Ticketmaster’s latest move is psychological. Fans are shown messages like “Another fan just bought these tickets” or “Someone beat you to it,” a manipulation tactic designed to create urgency and drive buyers toward higher-priced “Platinum” listings. After public outrage, the most blatant version of this feature was quietly removed.

However, the larger scheme remains. Multiple “presales,” exclusive access tiers, and strategically withheld tickets create an auction-like frenzy. Shows appear to “sell out” instantly, only for Ticketmaster to release a wave of “limited tickets” weeks or months later.

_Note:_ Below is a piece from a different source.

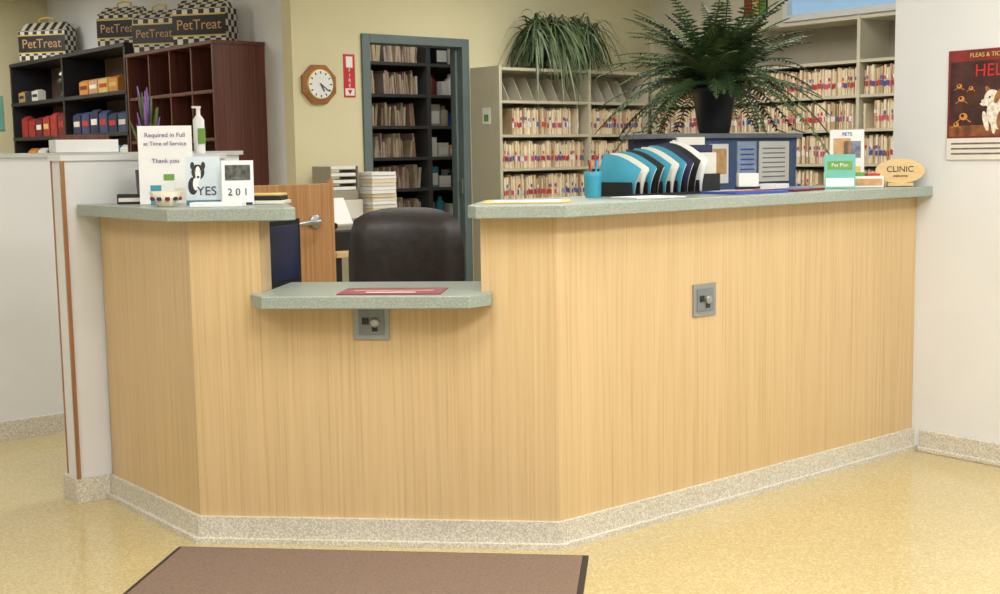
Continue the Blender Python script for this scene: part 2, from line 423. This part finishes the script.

The goal is to create artificial scarcity. By holding back inventory, Ticketmaster pushes fans toward overpriced options early, then undercuts the resale market later by reintroducing tickets at face value.

For fans, the best strategy might be patience. “Don’t buy Platinum or resale seats right away,” warns one seasoned buyer. “Let them sit. Prices often drop closer to the show.” With most concerts booked months—sometimes a year—in advance, there’s time for the market to correct itself.

Ticketmaster has turned ticketing into a science of scarcity and psychology. With Live Nation’s dominance, most artists have no alternative but to play the game. But for fans, awareness is power. Knowing how the system works—and resisting the pressure to overpay—might be the only way left to win.